A tall, older guy came in, moaning and dragging his leg behind him. Oh no, I thought. Drama. I hate public drama and there is too much of it in the city. He dragged himself up to the window and said something to the receptionist and they both started laughing. Tension broken. He wasn’t really in pain—he was waiting for test results too—and he’d just been trying to add a little levity to the day. He sat down across from me and waited. I poked around on my cell phone.

 

He sort of relaxed against the wall and started singing low and sultry like Barry White: Girl, come on back to my place. You know we’ll have a good time. Girl, come on back to my place….

 

Sexy as I was there in my green fleece hoody, un-brushed hair and big middle aged Midwestern body, I felt fairly confident that he wasn’t singing to me. And even if the amazing Z hadn’t been on the other side of that door, I wouldn’t have been inclined to follow this guy out into the concrete forest that is Seattle if he had been making up this song just for my ears.
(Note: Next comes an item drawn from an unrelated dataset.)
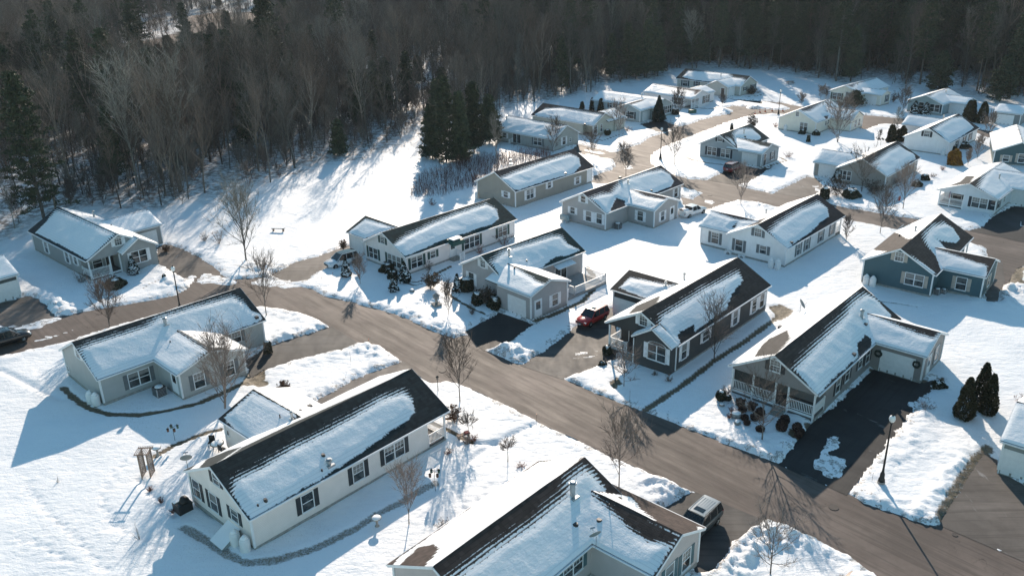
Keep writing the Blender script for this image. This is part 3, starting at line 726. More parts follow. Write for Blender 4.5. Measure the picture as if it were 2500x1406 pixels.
        for (u, w, pr, pt), t in zip(s.wings, s.sides):
            cw = 1 / math.sqrt(1 + pt * pt); hf = w / 2 + OE; lw = hf / cw; hwg = s.he + pt * hf
            vi = min((hwg - s.he) / p - OE + .15, s.W / 2 - .05); sg = -1 if t == 0 else 1; v0 = 0 if t == 0 else s.W
            vin = v0 - sg * vi; vo = v0 + sg * (pr + OG); ln = abs(vo - vin); parts = []
            s.slope(parts, (u - hf, vo, s.he), (0, -sg, 0), (cw, 0, pt * cw), ln, lw, 'a', (-pt * cw, 0, cw)); s.S['a'] = ((u - hf, vo, s.he), (cw, 0, pt * cw))
            s.slope(parts, (u + hf, vo, s.he), (0, -sg, 0), (-cw, 0, pt * cw), ln, lw, 'b', (pt * cw, 0, cw)); s.S['b'] = ((u + hf, vo, s.he), (-cw, 0, pt * cw))
            s.roofmesh('wing_roof', parts)
            vv = (vo, vo + sg * .03)
            for sx, uu in ((1, u - hf), (-1, u + hf)):
                tr.obox((uu, vo if sg > 0 else vo - .03, s.he), (0, 1, 0), (sx * cw, 0, pt * cw), (-sx * pt * cw, 0, cw), (0, -.02, -.19), (.03, lw - .02, -.015))
                gl = pr - OE + OG
                tr.box((min(uu, uu - sx * .10), min(vo, vo - sg * gl), s.he - .15), (max(uu, uu - sx * .10), max(vo, vo - sg * gl), s.he - .035))
        if bump:
            e, va, vb, d, pb = bump['end'], bump['v'][0] * s.W, bump['v'][1] * s.W, bump['d'], bump['p']
            hf = (vb - va) / 2 + OE; cb = 1 / math.sqrt(1 + pb * pb); lb = hf / cb; sg = -1 if e == 0 else 1
            uo = -d - OG if e == 0 else s.L + d + OG; parts = []; ln = d + OG + .05
            for key, v0, sv in (('c', va - OE, 1), ('d', vb + OE, -1)):
                s.slope(parts, (uo, v0, s.he), (-sg, 0, 0), (0, sv * cb, pb * cb), ln, lb, key, (0, -sv * pb * cb, cb))
                tr.obox((uo if sg > 0 else uo - .03, v0, s.he), (1, 0, 0), (0, sv * cb, pb * cb), (0, -sv * pb * cb, cb), (0, -.02, -.19), (.03, lb - .02, -.015))
            s.roofmesh('bay_roof', parts)
        tr.build('roof_trim', WHITE, s.root)
    def on_slope(s, key, px, py):
        O, V = s.S[key]; Vw = s.X * V[0] + s.Y * V[1] + np.array([0, 0, V[2]])
        Uw = s.X if key in 'NF' else s.Y
        return s.w2l(plane_hit(px, py, s.l2w(O), np.cross(Uw, Vw)))
    # -------------------------------------------------- openings
    def window(s, wall, px, py, w, h, n=1, sh=None, grid=False, arch=False, off=0, mid=True, one=None):
        u, z = s.hit(wall, px, py, off); o, t, nn, L = s.wf(wall, off); Z = (0, 0, 1)
        u = max(w / 2 + .05, min(L - w / 2 - .05, u)) if L > w + .2 else L / 2
        if s.key not in ('h04',): z = max(z, h / 2 + .75) if z < s.he + .2 or True else z
        z0 = z - h / 2; u0 = u - w / 2
        f = MB(); g = MB(); b = .07
        f.obox(o, t, nn, Z, (u0 - b, .01, z0 - b), (u0 + w + b, .035, z0))
        f.obox(o, t, nn, Z, (u0 - b, .01, z0 + h), (u0 + w + b, .035, z0 + h + b))
        f.obox(o, t, nn, Z, (u0 - b, .01, z0), (u0, .035, z0 + h)); f.obox(o, t, nn, Z, (u0 + w, .01, z0), (u0 + w + b, .035, z0 + h))
        f.obox(o, t, nn, Z, (u0 - b - .02, .035, z0 - b - .03), (u0 + w + b + .02, .075, z0 - b + .02))
        for i in range(1, n): f.obox(o, t, nn, Z, (u0 + w * i / n - .05, .008, z0), (u0 + w * i / n + .05, .04, z0 + h))
        if mid:
            for i in range(n): f.obox(o, t, nn, Z, (u0 + w * i / n + .05, .008, z - .03), (u0 + w * (i + 1) / n - .05, .03, z + .03))
        if grid:
            gz, gh = (z0, h) if h < 1.05 else (z, h / 2)
            for i in range(n):
                cw = w / n
                for k in (1, 2): f.obox(o, t, nn, Z, (u0 + cw * (i + k / 3) - .010, .008, gz), (u0 + cw * (i + k / 3) + .010, .016, gz + gh))
                for q in ((.25, .75) if h < 1.05 else (.5,)): f.obox(o, t, nn, Z, (u0 + cw * i + .05, .007, gz + gh * q - .010), (u0 + cw * (i + 1) - .05, .0145, gz + gh * q + .010))
        g.obox(o, t, nn, Z, (u0, -.02, z0), (u0 + w, .006, z0 + h))
        rb = (int(px * 7 + py * 13) % 10) / 10.
        if rb < .7 and mid: g.obox(o, t, nn, Z, (u0 + .01, -.01, z + (0 if rb < .4 else h * .2)), (u0 + w - .01, .0075, z0 + h - .01), 1)
        if arch:
            k = 12; pts = [(u0 + w / 2 - (w / 2 + b) * math.cos(math.pi * i / k), z0 + h + .38 * math.sin(math.pi * i / k)) for i in range(k + 1)]
            for mbx, d0, d1, sc in ((f, .01, .035, 1), (g, .005, .042, .86)):
                V = []
                for dd in (d0, d1):
                    for a, c in pts:
                        aa = u0 + w / 2 + (a - u0 - w / 2) * sc; cc = z0 + h + .07 * (sc < 1) + (c - z0 - h) * (sc - .1 * (sc < 1))
                        V.append(o + t * aa + nn * dd + np.array([0, 0, cc]))
                q = len(pts); Fs = [tuple(range(q)), tuple(range(q, 2 * q))[::-1]] + [(i, (i + 1) % q, (i + 1) % q + q, i + q) for i in range(q)]
                mbx.add(V, Fs)
        fo = f.build('window', WHITE, s.root); g.build('pane', [GLASS, BLIND], fo)
        if sh:
            m = simple('shutter_paint', SH[sh], .5)
            for k, sx in enumerate((-1, 1)):
                if one is not None and one != sx: continue
                c0 = u0 - b - .40 if sx < 0 else u0 + w + b + .02
                q = MB(); q.obox(o, t, nn, Z, (c0, .008, z0 - .05), (c0 + .38, .032, z0 + h + .05))
                for (ra, rb) in ((z0 + .05, z - .05), (z + .05, z0 + h - .05)):
                    q.obox(o, t, nn, Z, (c0 + .06, .032, ra), (c0 + .32, .040, rb))
                q.build('shutter', m, fo)
        return fo
    def door(s, wall, px, py, w=.92, h=2.05, glass=True, garage=False, dark=False, z0=None, off=0, win=False):
        u, z = s.hit(wall, px, py, off); o, t, nn, L = s.wf(wall, off); Z = (0, 0, 1)
        u = max(w / 2 + .1, min(L - w / 2 - .1, u)) if L > w + .2 else L / 2
        z0 = (.02 if garage else .42) if z0 is None else z0
        d = MB(); u0 = u - w / 2; b = .09
        m = DARKM if dark else WHITE
        d.obox(o, t, nn, Z, (u0, -.02, z0), (u0 + w, .012, z0 + h))
        if garage:
            rows = 4; cols = max(2, int(w / .65))
            for i in range(rows):
                for j in range(cols):
                    ca = u0 + w * (j + .1) / cols; cb_ = u0 + w * (j + .9) / cols
                    d.obox(o, t, nn, Z, (ca, .012, z0 + h * (i + .14) / rows), (cb_, .026, z0 + h * (i + .86) / rows))
        else:
            for a, c in ((.08, .42), (.5, .94)):
                if not (glass and a > .4): d.obox(o, t, nn, Z, (u0 + .12, .012, z0 + h * a), (u0 + w - .12, .028, z0 + h * c))
        do = d.build('garage_door' if garage else 'door', m, s.root)
        f = MB(); f.obox(o, t, nn, Z, (u0 - b, 0, z0), (u0, .035, z0 + h + b)); f.obox(o, t, nn, Z, (u0 + w, 0, z0), (u0 + w + b, .035, z0 + h + b))
        f.obox(o, t, nn, Z, (u0, 0, z0 + h), (u0 + w, .035, z0 + h + b)); f.build('frame', WHITE, do)
        if glass and not garage:
            g = MB(); g.obox(o, t, nn, Z, (u0 + .15, 0, z0 + h * .5), (u0 + w - .15, .018, z0 + h * .92)); g.build('pane', GLASS, do)
        return do
    def slider(s, wall, px, py, w=1.9, h=2.05):
        u, z = s.hit(wall, px, py); o, t, nn, L = s.wf(wall); Z = (0, 0, 1); z0 = .45; u0 = u - w / 2
        f = MB()
        for a, c, q, r in ((u0 - .07, z0, u0, z0 + h + .07), (u0 + w, z0, u0 + w + .07, z0 + h + .07), (u0 + w / 2 - .05, z0, u0 + w / 2 + .05, z0 + h), (u0, z0 + h, u0 + w, z0 + h + .07), (u0, z0 - .06, u0 + w, z0)):
            f.obox(o, t, nn, Z, (a, .006, c), (q, .045, r))
        fo = f.build('sliding_door', WHITE, s.root); g = MB(); g.obox(o, t, nn, Z, (u0, -.02, z0), (u0 + w, .01, z0 + h)); g.build('pane', GLASS, fo)
    def vent(s, key, px, py, h=.45, r=.07, kind='vent'):
        p = s.on_slope(key, px, py); m = MB()
        if kind == 'chimney':
            m.tube(p - (0, 0, .2), p + (0, 0, h), r, r, 12); m.tube(p + (0, 0, h), p + (0, 0, h + .1), r * 1.5, r * 1.5, 12); m.tube(p + (0, 0, h + .14), p + (0, 0, h + .2), r * 1.35, r * .7, 12)
            m.tube(p + (0, 0, h + .1), p + (0, 0, h + .15), r * .5, r * .5, 8)
            m.box(tuple(p - (r * 1.9, r * 1.9, .25)), tuple(p + (r * 1.9, r * 1.9, .04)))
            m.build('chimney', METAL, s.root)
        elif kind == 'box':
            m.box(tuple(p - (.18, .18, .15)), tuple(p + (.18, .18, .16))); m.build('vent', DARKM, s.root)
        else:
            m.tube(p - (0, 0, .2), p + (0, 0, h), r, r, 10); m.tube(p - (0, 0, .2), p + (0, 0, .1), r * 1.8, r * 1.2, 10); m.build('vent', DARKM, s.root)
    # -------------------------------------------------- porch
    def rail(s, p0, p1, h=.95):
        p0 = np.array(p0, float); p1 = np.array(p1, float); L = np.linalg.norm(p1 - p0); t = (p1 - p0) / L; n = np.array([-t[1], t[0], 0]); Z = (0, 0, 1); m = MB()
        m.obox(p0, t, n, Z, (0, -.035, h - .06), (L, .035, h)); m.obox(p0, t, n, Z, (0, -.03, .08), (L, .03, .14))
        k = int(L / .14)
        for i in range(1, k): m.obox(p0, t, n, Z, (L * i / k - .02, -.02, .14), (L * i / k + .02, .02, h - .06))
        for q in (0, L): m.obox(p0, t, n, Z, (q - .06, -.06, -.3), (q + .06, .06, h + .08))
        m.build('railing', WHITE, s.root)
    def post(s, x, y, z0, z1, w=.07): m = MB(); m.box((x - w, y - w, z0), (x + w, y + w, z1)); m.build('post', WHITE, s.root)
    def make_porch(s, rails, posts, deck=.5, screens=()):
        P = s.porch; e = P['end']; va, vb = P['v'][0] * s.W, P['v'][1] * s.W; d = P['d']; zc = P.get('zc', s.he - .28)
        ue = 0.06 if e == 0 else s.L - .06; ui = d if e == 0 else s.L - d
        m = MB(); m.box((min(ue, ui), va + .02, -.1), (max(ue, ui), vb - .02, deck)); m.build('porch_floor', DECK, s.root)
        m = MB(); m.box((ue - .03, va, deck - .22), (ue + .03, vb, deck - .01)); m.build('porch_skirt', WHITE, s.root)
        for a, b in rails: s.rail((ue, s.W * a, deck), (ue, s.W * b, deck))
        for side in P.get('side', ()):
            v = .06 if side == 0 else s.W - .06; s.rail((ue, v, deck), (ui, v, deck))
        for a in posts: s.post(ue, s.W * a + (.06 if a < .02 else -.06 if a > .98 else 0), -.05, zc)
        for a, b in screens:
            m = MB(); m.box((ue + (.08 if e == 0 else -.1), s.W * a, deck + .1), (ue + (.1 if e == 0 else -.08), s.W * b, zc)); m.build('porch_screen', SCREEN, s.root)
    def steps(s, x0, x1, y0, dy, n=3, z=.5, rails=True, ax='y'):
        m = MB()
        for i in range(n):
            a = y0 + dy * i * .28; b = y0 + dy * (i + 1) * .28; zz = z * (n - i) / (n + 1) + .05
            lo, hi = min(a, b), max(a, b)
            m.box((x0, lo, -.1), (x1, hi, zz)) if ax == 'y' else m.box((lo, x0, -.1), (hi, x1, zz))
        m.build('steps', FOUND, s.root)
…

There was a certain confidence he emanated that seemed related to his belief that his dulcet tones would stir something up in the women of the International District, and that confidence annoyed me.

 

I stared at my phone like I was cramming for an exam, like I was deaf and couldn’t hear this serenade that filled the small room. (Never has an article about global warming been so mesmerizing.) I could not allow myself to look up. I could not do what I normally do in a doctor’s office and smile at the person sitting across from me before quickly looking elsewhere lest I see overly interested in what might be ailing them. It felt dangerous. The guy sang several more choruses—all with similar lyrics—before letting out a big yawn and then asking the receptionist to be let into the back to use the restroom. My sense when I heard the yawn was that he found my response uptight and boring, though in all likelihood this entire storyline was unfolding in my head only. Even so, when Z came out, I nearly leapt into his arms.

 

This is why I need to brave the forest in my mind, sit at the desk, get the words in my head out onto the page. Because if I leave those words inside for too long, it just gets weird.